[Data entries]
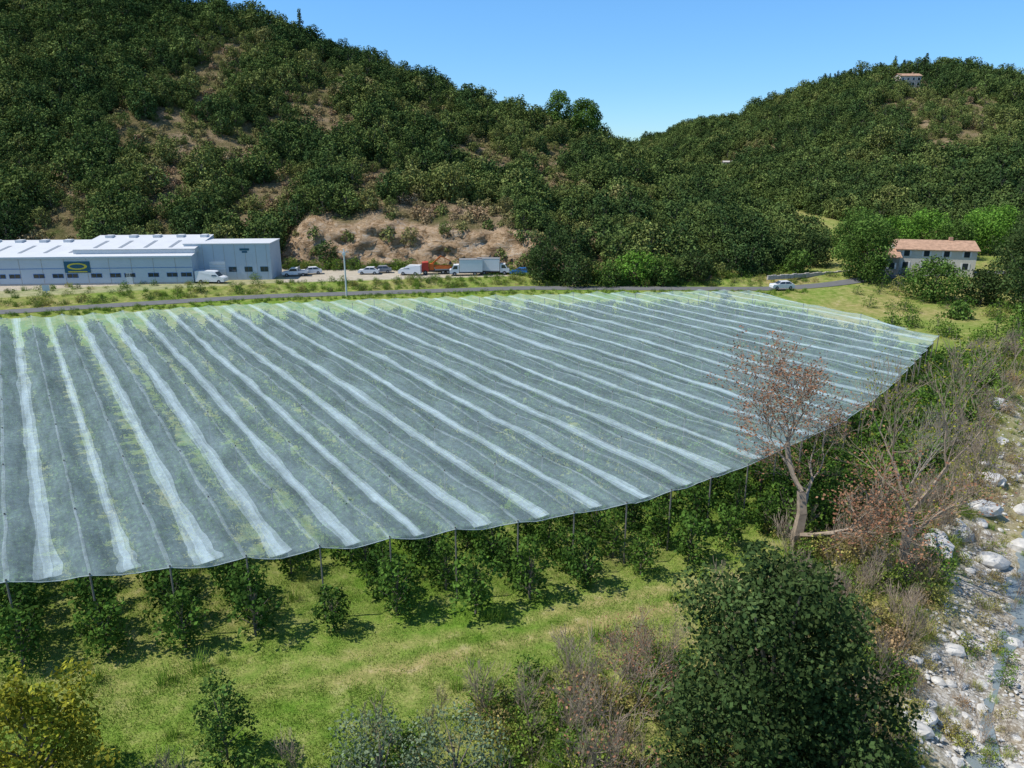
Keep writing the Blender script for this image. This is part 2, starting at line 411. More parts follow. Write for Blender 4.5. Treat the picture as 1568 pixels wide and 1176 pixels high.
def hill_z(bvh,x,y):
    h=bvh.ray_cast(Vector((x,y,500)),Vector((0,0,-1)))
    return h[0].z if h[0] else ground_z(x,y)

HM=[M_hfol,M_bark]
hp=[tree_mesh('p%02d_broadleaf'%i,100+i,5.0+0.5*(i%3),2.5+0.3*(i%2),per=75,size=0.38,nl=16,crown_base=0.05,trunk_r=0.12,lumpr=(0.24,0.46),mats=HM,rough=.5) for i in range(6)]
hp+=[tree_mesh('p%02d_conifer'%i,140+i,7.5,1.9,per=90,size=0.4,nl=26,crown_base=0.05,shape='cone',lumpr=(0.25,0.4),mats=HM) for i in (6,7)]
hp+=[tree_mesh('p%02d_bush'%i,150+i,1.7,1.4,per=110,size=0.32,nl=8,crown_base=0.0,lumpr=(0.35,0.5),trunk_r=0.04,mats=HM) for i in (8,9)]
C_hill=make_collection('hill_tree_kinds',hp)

def scatter_hill(surf,L,depth,step,bare,seed,sc=(0.8,1.35),t0=0.16):
    rnd=random.Random(seed); P=[];S=[];I=[];T=[]
    na=int(L/step); nt_=int(depth/step)
    for i in range(na):
        for j in range(int(nt_*1.08)):
            a=(i+rnd.random())/na; t=(j+rnd.random())/nt_
            if a>1 or t>1.12 or t<0.004: continue
            p=surf(a,t); k=bare(p,t)
            if p[2]<-1: continue
            kind=rnd.randint(0,5); s=rnd.uniform(*sc)*rnd.choice((0.7,0.9,1,1.2)); n=noise.noise(Vector((p[0]*0.03,p[1]*0.03,5)))
            tint=min(1,max(0,t0+0.30*n+rnd.gauss(0,0.15)+0.35*k))
            if k>1.5:
                if rnd.random()<(0.70 if k<2.5 else 1.0): continue
                kind=rnd.choice((8,9)); s=rnd.uniform(0.4,1.2); tint=rnd.uniform(.2,.7)
            elif rnd.random()<k:
                if rnd.random()<0.35: continue
                kind=rnd.choice((8,9)); s=rnd.uniform(0.6,1.5); tint=min(1,tint+0.2)
            elif k>0.3: s*=0.7
            P.append((p[0],p[1],p[2]-0.3)); S.append(s);I.append(kind);T.append(tint)
    return P,S,I,T
def bareL(p,t):
    x,z=p[0],p[2]
    if t<0.085 and cut(x,t)>0.3:
        n=noise.noise(Vector((x*0.12,p[1]*0.3,2)))
        return 2.0 if n<0.27 else 0.6
    n=noise.noise(Vector((x*0.06+3,p[1]*0.05,2)))+0.6*noise.noise(Vector((x*0.16,p[1]*0.13,7)))
    w=sst(-130,-100,x)*sst(55,20,x)*sst(1.0,0.7,t)
    return max(0,min(0.95,(n+0.20)*2.2))*w
P,S,I,T=scatter_hill(surfL,LL,135,2.9,bareL,1,(0.8,1.35),0.2)
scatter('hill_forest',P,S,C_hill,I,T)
rnd=random.Random(5)
def bareR(p,t):
    x,y=p[0],p[1]
    if math.hypot(x-199,y-405)<10: return 3.0
    if abs(x-197)<8 and 372<y<400: return 3.0 if y>386 else 0.97
    if math.hypot(x-104,y-374)<7 or (abs(x-102)<5 and 350<y<374): return 3.0 if y>368 else 0.97
    if 0.30<t<0.72 and x>120: 
        u=x/y
        if 0.50<u<0.62: return 0.62
    n=noise.noise(Vector((x*0.03,y*0.03,2)))
    return max(0,min(.5,(n-.15)*2))*sst(.95,.7,t)
P,S,I,T=scatter_hill(surfR,LR,250,4.3,bareR,2,(1.0,1.6),0.18)
for k in range(len(P)):
    x,y,z=P[k]
    if z>58 and 165<x<222 and rnd.random()<0.45 and I[k]<8: I[k]=6+k%2; T[k]=0.02; S[k]*=0.85
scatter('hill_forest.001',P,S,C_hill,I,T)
def fixed_fol(name,a,b_,c_,trans=0.2): return foliage(name,[(0.3,a),(0.5,b_),(0.7,c_)],False,trans)
F_dark=fixed_fol('foliage_dark',(0.034,0.060,0.020),(0.054,0.088,0.028),(0.090,0.125,0.042))
F_mid=fixed_fol('foliage_mid',(0.06,0.115,0.025),(0.095,0.165,0.035),(0.14,0.22,0.05))
F_bright=fixed_fol('foliage_bright',(0.08,0.17,0.022),(0.12,0.235,0.035),(0.17,0.30,0.05))
F_grey=fixed_fol('foliage_greygreen',(0.10,0.145,0.075),(0.16,0.21,0.115),(0.24,0.29,0.17))
F_yel=fixed_fol('foliage_yellow',(0.13,0.16,0.015),(0.25,0.25,0.03),(0.38,0.35,0.045))
F_brown=fixed_fol('foliage_brown',(0.22,0.10,0.06),(0.32,0.16,0.09),(0.38,0.22,0.13))
def place_tree(name,seed,x,y,z,h,r,mat,per=60,size=0.4,nl=26,cb=0.12,tr=0.2,shape='round',lumpr=(0.22,0.4)):
    o=tree_mesh(name,seed,h,r,per=per,size=size,nl=nl,crown_base=cb,mats=[mat,M_bark],trunk_r=tr,link=True,shape=shape,lumpr=lumpr,rough=.5)
    o.location=(x,y,z); o.rotation_euler=(0,0,seed*1.3); return o
place_tree('oak_tree',11,15.5,264,hill_z(bvhL,15.5,264)-1,15.0,4.6,F_mid,per=70,size=0.5,nl=30,cb=0.2,lumpr=(0.25,0.42))
place_tree('oak_tree',12,24,262,hill_z(bvhL,24,262)-1,14.5,5.8,F_mid,per=70,size=0.5,nl=34,cb=0.2,lumpr=(0.25,0.42))
place_tree('pine_tree',13,-75,289,hill_z(bvhL,-75,289)-1,13,2.4,F_dark,per=60,size=0.5,shape='cone')
place_tree('broadleaf_tree',21,69,146,ground_z(69,146)-.2,12.8,5.4,F_mid,per=80,size=0.38,nl=42,cb=0.06)
for k,(x,y,h,r,mt) in enumerate([(75.5,132,8.0,5.0,F_mid),(82,129,6.5,3.6,F_dark),(100,138,13,5.5,F_dark),(86,124,16,5.5,F_dark),(92,118,10,4.5,F_dark),(104,150,15,6,F_dark),(93,140,8,3.6,F_dark),(76,168,9,5,F_mid),(88,173,9,5.5,F_bright),(97,176,10,6,F_bright),(108,174,10,6,F_bright),(83,181,10,5,F_mid),(120,165,12,6,F_bright),(64,158,8,4,F_dark),(98,166,9,5,F_mid),(80,112,4,3,F_mid),(72,118,3,2.2,F_mid),(118,185,10,6,F_bright),(58,152,5,3,F_mid)]):
    place_tree('broadleaf_tree',30+k,x,y,ground_z(x,y)-.2,h,r,mt,per=65,size=0.4,nl=30,cb=0.05)
for k,(x,y,h,r,mt) in enumerate([(12,144,6.5,4.5,F_dark),(19,144,5.0,3.5,F_mid),(24,145,7.0,4.4,F_bright),(29,145,6,4,F_mid),(6,147,8,4.5,F_dark),(36,147,6,4,F_dark),(8,152,10,4.5,F_dark)]):
    place_tree('broadleaf_tree',60+k,x,y,ground_z(x,y)-.2,h,r,mt,per=75,size=0.38,nl=22,cb=0.02)

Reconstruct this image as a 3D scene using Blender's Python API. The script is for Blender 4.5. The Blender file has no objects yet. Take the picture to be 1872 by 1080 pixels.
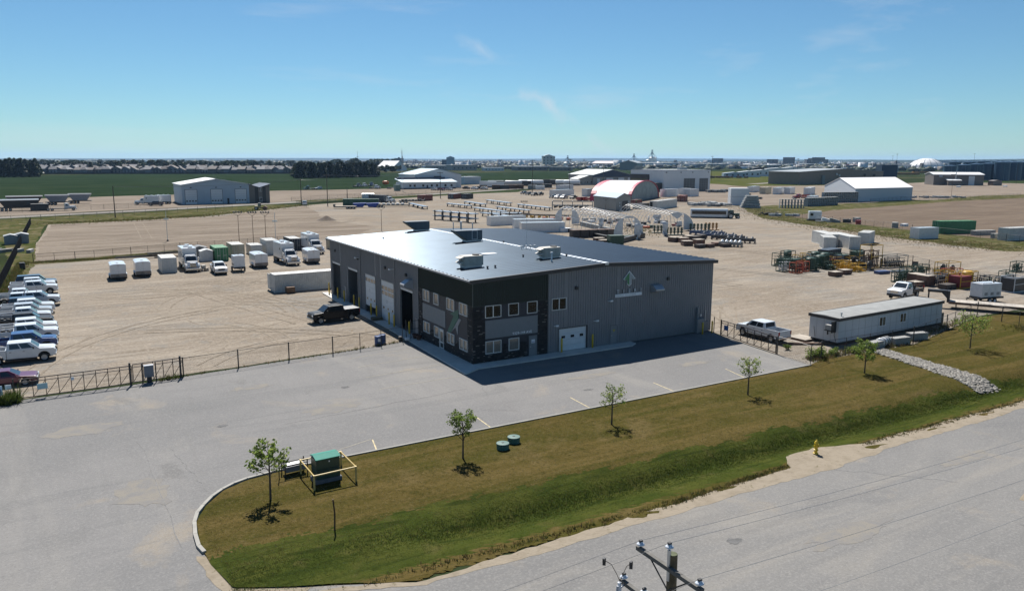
import bpy, bmesh, math, random
import numpy as np
from mathutils import Vector, Matrix
R = math.radians
random.seed(7)
rng = np.random.default_rng(7)
scene = bpy.context.scene
COL = scene.collection

# ---------------------------------------------------------------- camera
cam_d = bpy.data.cameras.new("camera"); cam = bpy.data.objects.new("camera", cam_d); COL.objects.link(cam)
cam_d.sensor_width = 36.0; cam_d.lens = 36.0*1399.07/1872; cam_d.clip_start = 0.2; cam_d.clip_end = 60000
HEAD, PITCH, ROLL = 1.04522941, 0.175087370, 0.00325013510
CAMP = Vector((-32.622, -63.669, 19.5))
fwd = Vector((math.cos(HEAD)*math.cos(PITCH), math.sin(HEAD)*math.cos(PITCH), -math.sin(PITCH)))
rt = Vector((math.sin(HEAD), -math.cos(HEAD), 0)); up = rt.cross(fwd)
cr, sr = math.cos(ROLL), math.sin(ROLL)
rt2 = rt*cr + up*sr; up2 = up*cr - rt*sr
cam.matrix_world = Matrix(((rt2.x, up2.x, -fwd.x, CAMP.x), (rt2.y, up2.y, -fwd.y, CAMP.y), (rt2.z, up2.z, -fwd.z, CAMP.z), (0, 0, 0, 1)))
scene.camera = cam

# ---------------------------------------------------------------- world and sun
SUN_EL, SUN_AZ = 52.7, 73.6           # azimuth counted from +X
world = bpy.data.worlds.new("World"); scene.world = world; world.use_nodes = True
wn, wl = world.node_tree.nodes, world.node_tree.links
wn.clear()
w_out = wn.new("ShaderNodeOutputWorld"); w_bg = wn.new("ShaderNodeBackground")
sky = wn.new("ShaderNodeTexSky"); sky.sky_type = 'NISHITA'; sky.sun_disc = False
sky.sun_elevation = R(SUN_EL); sky.sun_rotation = R(90-SUN_AZ)
sky.altitude = 700; sky.air_density = 1.0; sky.dust_density = 0.1; sky.ozone_density = 3.0
SKY_STRENGTH = 0.05
w_bg.inputs[1].default_value = SKY_STRENGTH
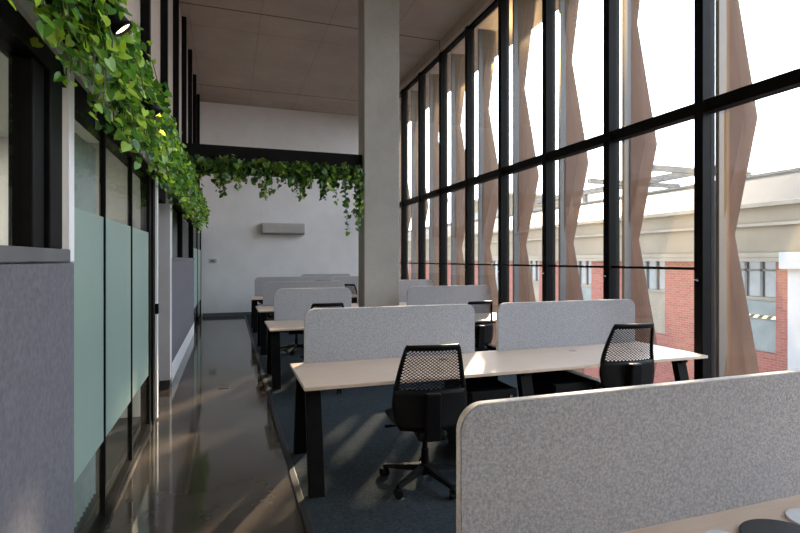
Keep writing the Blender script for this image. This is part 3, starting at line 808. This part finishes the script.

WHAT YOU SHOULD DO: Write out again, exactly, the lines from the start of the listing up to the line containing "i in range(6)]", with both ends and without pictures.

SOLUTION TO THE EXERCISE:
Keep writing the Blender script for this image. This is part 2, starting at line 411. More parts follow. Write for Blender 4.5. Treat the picture as 1568 pixels wide and 1176 pixels high.
def hill_z(bvh,x,y):
    h=bvh.ray_cast(Vector((x,y,500)),Vector((0,0,-1)))
    return h[0].z if h[0] else ground_z(x,y)

HM=[M_hfol,M_bark]
hp=[tree_mesh('p%02d_broadleaf'%i,100+i,5.0+0.5*(i%3),2.5+0.3*(i%2),per=75,size=0.38,nl=16,crown_base=0.05,trunk_r=0.12,lumpr=(0.24,0.46),mats=HM,rough=.5) for i in range(6)]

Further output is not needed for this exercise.